La Habana sabe que Sánchez acude en busca de purificación revolucionaria a ver si puede aminorar el efecto Podemos, y la hábil diplomacia insular se dejará querer, pero sin fiarse porque conoce la inestabilidad del tablero político español como la palma de su mano. Madrid insistirá en el pago de la deuda atrasada a comerciantes españoles, que están aguantando para hacer una cartera de negocios con el sueño de revenderla a Estados Unidos, cuando pase el huracán Trump.
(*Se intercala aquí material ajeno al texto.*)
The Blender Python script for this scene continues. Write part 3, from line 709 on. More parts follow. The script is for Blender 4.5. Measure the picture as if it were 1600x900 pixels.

Pero poco más.
Exilio e inxilio cubanos criticarán, mayoritariamente, la visita con su dolor habitual, que tiene lógica, pues España nunca se atrevió a usar los mecanismos de las Cumbres Iberoamericanas para crear un intercambio de experiencias entre militares cubanos con sus colegas españoles, portugueses, argentinos, uruguayos o brasileños, unidos por uniformes y por haber vivido tránsito de dictadura a democracia.
La Habana mandará a Bruno Rodríguez o similar a la Cumbre Iberoamericana de Guatemala y se centrará en la toma de posesión de López Obrador, ahora que se ha vuelto a posponer la revolución con el fracaso del socialismo del siglo XXI y cuando se atropellan, como las penas del bolero, las malas noticias desde Caracas, Quito, Santiago de Chile, Bogotá, Buenos Aires, Lima y Brasilia.
Mientras Raúl Castro se acicala con turbante, como contó el ministro José Borrell, que sigue creyendo que los cubanos se benefician de buenos servicios públicos de sanidad y educación, la fórmula errónea que han encontrado algunos socialistas para reírse en sus reuniones con dictadores de izquierda.
Pero tampoco hay que rasgarse las vestiduras porque Sánchez consiga menos que Escarrier y Pepe Hidalgo, socios españoles preferentes en el tardocastrismo, pues volverá de La Habana cantando, como aquellos españoles que perdieron casi todo en 1898 y nunca consiguieron olvidar aquella Isla que fue de azúcar y cundeamor.